The court also found that the with-cause termination provision violated the ESA, as several of the examples of just cause that warranted termination without any pay or notice – such as unacceptable performance standards, lateness, and off-duty conduct that prejudices the company’s reputation – could fall short of the statutory standard of deliberate conduct.

“There were many instances [listed] that wouldn't qualify as wilful misconduct or neglect of duty that reaches that level, which is higher than just cause,” says Pressey. “The employee must be doing something deliberately that they know is wrong [to forego ESA entitlements].”

“At the beginning of the employment relationship, the employee has to have a very clear idea of what could happen in any set of circumstances, which is why [the court] also considered the termination with cause provision, even though her employment was terminated without cause,” adds Pressey.

Saving provision in termination agreement

The court noted that the termination section in the agreement included a “saving provision” stating that it “includes any entitlements pursuant to the act” but this couldn’t reconcile the provisions that “were not drafted with strict compliance with the ESA as their main objective.”

“The court makes a fair point that, if courts were just to take an unenforceable termination clause and the only penalty was to say, ‘Okay, allow the saving provision to take effect and you have to give the person their minimum entitlements’ - there wouldn't really be much incentive for organizations to draft them correctly in the first place,” says Pressey.

Given that the termination provisions weren’t enforceable, the court determined that the worker was entitled to two months’ notice.

As for the worker’s bonus entitlement, the court noted that a requirement to be actively employed wasn’t enough to deny a bonus. The notice period should be considered active employment, said the court, adding that the evidence was that the worker had completed two of the tasks earning a one-per-cent bonus for each.

As for mitigation, the worker’s job-search journal showed that she was active in looking for employment and Gibson provided no proof that she failed to do anything that would have secured comparable employment, said the court.

Punitive damages for mental distress

The court declined to award aggravated damages for mental distress as there was no evidence that the worker suffered mental distress beyond what was normal in being fired. However, it was a different story for punitive damages, as the court found that Gibson’s conduct in repeatedly failing to comply with the ESA was “a marked departure from ordinary standards of decent behaviour.”

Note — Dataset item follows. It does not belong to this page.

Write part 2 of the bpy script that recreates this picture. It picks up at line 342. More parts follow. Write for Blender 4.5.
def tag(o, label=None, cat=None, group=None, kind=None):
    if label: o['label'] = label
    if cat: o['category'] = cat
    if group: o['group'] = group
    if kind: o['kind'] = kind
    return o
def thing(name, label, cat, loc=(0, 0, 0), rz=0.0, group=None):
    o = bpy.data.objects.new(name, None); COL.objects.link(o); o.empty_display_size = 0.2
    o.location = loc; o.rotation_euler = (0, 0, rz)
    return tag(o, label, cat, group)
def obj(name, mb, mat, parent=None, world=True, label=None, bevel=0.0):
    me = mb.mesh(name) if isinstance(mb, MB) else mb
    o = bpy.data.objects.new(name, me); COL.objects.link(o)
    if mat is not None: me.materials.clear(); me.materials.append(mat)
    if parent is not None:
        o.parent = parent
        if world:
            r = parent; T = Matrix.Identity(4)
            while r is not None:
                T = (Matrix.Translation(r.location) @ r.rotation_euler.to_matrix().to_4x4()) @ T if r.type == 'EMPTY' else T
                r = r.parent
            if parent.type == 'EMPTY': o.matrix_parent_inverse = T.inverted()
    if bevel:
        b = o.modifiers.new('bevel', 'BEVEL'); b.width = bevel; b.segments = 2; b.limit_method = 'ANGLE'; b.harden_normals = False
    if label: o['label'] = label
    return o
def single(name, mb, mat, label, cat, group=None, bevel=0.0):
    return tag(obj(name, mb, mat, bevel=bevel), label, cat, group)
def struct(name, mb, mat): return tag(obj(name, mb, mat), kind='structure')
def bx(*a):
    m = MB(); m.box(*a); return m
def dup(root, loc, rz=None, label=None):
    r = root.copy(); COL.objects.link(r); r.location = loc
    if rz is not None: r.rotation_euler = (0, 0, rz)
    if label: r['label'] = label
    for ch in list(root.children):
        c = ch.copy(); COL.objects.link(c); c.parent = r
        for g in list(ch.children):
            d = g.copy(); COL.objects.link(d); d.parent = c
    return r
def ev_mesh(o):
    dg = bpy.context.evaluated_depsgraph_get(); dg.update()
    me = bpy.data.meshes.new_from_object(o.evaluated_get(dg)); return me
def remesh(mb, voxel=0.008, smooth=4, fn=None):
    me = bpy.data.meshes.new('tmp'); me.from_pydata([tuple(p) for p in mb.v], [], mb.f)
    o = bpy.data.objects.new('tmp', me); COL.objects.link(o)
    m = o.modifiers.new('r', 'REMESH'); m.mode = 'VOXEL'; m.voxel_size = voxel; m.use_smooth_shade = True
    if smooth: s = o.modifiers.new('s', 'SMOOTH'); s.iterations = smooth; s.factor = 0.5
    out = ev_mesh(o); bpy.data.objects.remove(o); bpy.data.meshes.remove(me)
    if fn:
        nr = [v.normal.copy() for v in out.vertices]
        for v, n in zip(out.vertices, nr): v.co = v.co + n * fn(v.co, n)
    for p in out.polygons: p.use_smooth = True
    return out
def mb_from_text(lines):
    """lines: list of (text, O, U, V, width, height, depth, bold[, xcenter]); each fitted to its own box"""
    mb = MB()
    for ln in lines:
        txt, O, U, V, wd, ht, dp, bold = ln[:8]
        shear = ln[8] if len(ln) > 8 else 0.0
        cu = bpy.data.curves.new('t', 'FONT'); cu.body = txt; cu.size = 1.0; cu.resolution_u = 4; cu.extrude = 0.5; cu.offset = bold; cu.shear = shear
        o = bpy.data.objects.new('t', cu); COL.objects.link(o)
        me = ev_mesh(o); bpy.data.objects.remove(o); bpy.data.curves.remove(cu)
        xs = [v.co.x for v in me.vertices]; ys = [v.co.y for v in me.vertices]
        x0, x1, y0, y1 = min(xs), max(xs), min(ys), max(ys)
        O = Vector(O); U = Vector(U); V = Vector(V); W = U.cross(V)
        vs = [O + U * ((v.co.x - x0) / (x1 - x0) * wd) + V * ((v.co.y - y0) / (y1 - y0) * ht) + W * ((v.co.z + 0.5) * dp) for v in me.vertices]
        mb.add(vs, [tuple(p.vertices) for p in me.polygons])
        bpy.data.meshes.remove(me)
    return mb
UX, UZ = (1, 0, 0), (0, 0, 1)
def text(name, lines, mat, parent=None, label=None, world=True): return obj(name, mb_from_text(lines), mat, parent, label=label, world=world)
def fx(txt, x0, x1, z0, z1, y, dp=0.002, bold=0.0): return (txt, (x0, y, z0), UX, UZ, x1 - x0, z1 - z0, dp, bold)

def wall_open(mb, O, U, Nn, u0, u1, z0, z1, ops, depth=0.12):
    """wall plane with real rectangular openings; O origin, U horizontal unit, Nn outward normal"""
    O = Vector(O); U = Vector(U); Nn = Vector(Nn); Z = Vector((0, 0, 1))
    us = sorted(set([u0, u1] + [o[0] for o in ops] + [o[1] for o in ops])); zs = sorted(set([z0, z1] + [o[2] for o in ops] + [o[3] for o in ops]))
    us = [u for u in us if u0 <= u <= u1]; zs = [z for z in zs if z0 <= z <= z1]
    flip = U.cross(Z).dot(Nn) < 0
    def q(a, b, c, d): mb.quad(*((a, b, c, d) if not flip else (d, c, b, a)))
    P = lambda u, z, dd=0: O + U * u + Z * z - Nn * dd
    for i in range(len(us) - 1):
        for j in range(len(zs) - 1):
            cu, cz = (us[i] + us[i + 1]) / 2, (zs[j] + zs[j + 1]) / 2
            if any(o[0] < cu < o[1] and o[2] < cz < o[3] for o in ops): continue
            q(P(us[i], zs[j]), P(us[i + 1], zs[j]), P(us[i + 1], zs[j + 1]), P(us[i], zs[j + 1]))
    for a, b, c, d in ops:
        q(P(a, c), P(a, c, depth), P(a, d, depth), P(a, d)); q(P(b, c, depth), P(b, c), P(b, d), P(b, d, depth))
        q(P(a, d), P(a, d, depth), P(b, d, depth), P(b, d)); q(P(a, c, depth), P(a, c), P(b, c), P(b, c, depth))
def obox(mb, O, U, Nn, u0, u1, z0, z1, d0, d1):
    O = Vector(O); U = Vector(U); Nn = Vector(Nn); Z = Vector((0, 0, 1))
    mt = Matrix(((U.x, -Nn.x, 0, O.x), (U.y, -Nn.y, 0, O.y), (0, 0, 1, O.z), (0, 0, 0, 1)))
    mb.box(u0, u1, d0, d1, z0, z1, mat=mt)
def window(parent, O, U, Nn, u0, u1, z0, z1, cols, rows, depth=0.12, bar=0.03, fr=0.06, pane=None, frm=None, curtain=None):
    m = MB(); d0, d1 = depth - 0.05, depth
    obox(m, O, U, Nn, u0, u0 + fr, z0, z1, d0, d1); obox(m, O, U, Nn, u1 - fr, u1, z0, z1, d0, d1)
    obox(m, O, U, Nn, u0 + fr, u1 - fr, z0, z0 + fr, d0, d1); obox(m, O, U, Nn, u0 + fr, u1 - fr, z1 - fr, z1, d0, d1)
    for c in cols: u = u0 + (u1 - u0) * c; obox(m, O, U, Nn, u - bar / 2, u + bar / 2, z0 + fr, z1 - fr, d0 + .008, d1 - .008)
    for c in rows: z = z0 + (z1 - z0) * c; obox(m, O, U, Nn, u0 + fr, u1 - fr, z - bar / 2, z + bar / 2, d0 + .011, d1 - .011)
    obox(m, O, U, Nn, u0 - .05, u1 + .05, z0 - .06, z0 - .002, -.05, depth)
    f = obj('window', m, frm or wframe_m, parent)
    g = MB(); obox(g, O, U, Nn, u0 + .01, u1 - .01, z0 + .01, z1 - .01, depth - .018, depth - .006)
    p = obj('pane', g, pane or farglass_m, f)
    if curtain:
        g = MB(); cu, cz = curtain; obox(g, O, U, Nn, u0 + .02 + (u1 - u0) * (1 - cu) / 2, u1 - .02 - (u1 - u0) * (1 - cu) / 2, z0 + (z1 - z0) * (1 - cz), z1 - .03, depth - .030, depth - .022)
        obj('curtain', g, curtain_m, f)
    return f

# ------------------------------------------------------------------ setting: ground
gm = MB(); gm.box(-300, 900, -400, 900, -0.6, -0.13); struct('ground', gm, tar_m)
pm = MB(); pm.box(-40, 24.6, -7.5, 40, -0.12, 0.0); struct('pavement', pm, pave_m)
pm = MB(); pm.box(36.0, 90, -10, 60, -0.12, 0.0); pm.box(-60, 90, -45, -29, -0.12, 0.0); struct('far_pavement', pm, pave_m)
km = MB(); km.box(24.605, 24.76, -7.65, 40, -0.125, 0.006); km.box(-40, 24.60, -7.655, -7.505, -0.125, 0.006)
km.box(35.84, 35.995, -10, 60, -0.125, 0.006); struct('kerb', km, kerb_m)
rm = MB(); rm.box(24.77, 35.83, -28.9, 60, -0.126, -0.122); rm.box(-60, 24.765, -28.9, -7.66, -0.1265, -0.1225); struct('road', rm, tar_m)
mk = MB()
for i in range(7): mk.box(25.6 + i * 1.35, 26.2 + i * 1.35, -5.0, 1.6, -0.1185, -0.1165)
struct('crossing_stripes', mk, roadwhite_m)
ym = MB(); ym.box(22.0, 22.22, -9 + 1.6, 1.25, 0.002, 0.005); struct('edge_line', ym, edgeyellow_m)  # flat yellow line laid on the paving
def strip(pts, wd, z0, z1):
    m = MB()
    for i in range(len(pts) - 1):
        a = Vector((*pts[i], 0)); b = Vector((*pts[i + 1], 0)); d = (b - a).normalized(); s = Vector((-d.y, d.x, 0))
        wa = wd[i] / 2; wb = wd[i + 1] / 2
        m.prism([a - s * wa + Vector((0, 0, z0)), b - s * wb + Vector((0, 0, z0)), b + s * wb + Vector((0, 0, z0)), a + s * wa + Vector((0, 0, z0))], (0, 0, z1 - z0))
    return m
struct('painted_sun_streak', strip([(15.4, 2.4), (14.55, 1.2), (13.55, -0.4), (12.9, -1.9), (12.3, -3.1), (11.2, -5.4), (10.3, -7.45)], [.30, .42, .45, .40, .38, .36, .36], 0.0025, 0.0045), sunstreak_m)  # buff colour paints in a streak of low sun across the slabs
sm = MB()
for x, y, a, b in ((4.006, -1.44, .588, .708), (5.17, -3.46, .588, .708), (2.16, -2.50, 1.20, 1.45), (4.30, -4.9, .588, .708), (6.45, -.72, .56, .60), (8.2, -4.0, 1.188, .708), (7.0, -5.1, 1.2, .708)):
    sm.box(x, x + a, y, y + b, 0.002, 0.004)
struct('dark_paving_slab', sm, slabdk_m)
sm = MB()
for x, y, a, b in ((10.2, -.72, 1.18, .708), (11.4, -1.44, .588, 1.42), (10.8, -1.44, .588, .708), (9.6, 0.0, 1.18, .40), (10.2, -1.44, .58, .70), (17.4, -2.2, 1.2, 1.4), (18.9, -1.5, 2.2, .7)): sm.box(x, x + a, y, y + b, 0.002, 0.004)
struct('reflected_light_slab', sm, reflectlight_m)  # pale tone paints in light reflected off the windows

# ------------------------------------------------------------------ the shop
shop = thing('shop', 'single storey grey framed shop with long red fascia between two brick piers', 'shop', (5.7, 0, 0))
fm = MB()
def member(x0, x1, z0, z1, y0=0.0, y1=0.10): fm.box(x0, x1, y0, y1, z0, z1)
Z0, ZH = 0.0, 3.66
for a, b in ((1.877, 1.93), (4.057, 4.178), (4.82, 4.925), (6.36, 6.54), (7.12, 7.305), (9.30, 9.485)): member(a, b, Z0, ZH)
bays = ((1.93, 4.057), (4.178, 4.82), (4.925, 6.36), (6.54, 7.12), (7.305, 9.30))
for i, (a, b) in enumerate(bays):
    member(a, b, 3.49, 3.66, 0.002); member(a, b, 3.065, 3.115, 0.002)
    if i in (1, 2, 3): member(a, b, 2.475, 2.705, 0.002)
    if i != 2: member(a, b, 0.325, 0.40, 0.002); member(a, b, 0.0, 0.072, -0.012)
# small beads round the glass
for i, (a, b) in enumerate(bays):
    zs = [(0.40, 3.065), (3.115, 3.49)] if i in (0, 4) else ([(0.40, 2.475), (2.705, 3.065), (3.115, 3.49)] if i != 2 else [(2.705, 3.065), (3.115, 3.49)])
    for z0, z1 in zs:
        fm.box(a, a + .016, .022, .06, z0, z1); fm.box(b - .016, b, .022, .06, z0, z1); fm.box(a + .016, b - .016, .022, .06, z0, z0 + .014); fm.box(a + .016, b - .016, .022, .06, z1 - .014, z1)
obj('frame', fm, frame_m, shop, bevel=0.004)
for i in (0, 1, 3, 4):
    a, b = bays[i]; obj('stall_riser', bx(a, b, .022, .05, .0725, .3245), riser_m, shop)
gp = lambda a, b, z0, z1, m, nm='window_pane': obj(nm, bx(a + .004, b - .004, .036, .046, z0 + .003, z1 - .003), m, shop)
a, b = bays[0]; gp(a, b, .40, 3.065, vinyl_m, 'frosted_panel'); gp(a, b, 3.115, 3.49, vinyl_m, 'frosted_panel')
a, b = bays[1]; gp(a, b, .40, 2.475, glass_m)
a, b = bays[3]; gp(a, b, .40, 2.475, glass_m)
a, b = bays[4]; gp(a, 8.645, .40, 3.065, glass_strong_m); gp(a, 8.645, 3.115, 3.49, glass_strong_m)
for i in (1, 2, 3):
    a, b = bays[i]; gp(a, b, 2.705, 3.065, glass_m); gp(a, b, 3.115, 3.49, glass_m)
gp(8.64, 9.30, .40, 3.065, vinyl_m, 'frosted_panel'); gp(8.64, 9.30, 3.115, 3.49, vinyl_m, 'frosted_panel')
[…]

Termination of employment is usually distressing for employees, but the normal hurt feelings and distress that result from a dismissal aren't compensable - it's a longstanding principle from the Supreme Court of Canada, says Pressey.

“For aggravated and moral damages to be at play, there needs to be something that wouldn't be ordinarily under contemplation when it comes to mental distress or psychological damage,” she says. “But the court found that the employer’s conduct was a marked departure from standards of decent, reasonable behavior when terminating someone’s employment - there were flagrant breaches of the minimum statutory employment standards, they didn't issue her ROE until much past the deadline, and they didn't reimburse her for her expenses.”

Gibson was ordered to pay the worker two months’ salary and benefits, a two-per-cent bonus, unpaid vacation pay, reimbursement of the 407 toll expenses, and $10,000 in punitive damages. The total damage award was $19,923.85.

See Wilds v. 1959612 Ontario Inc., 2024 ONSC 3452.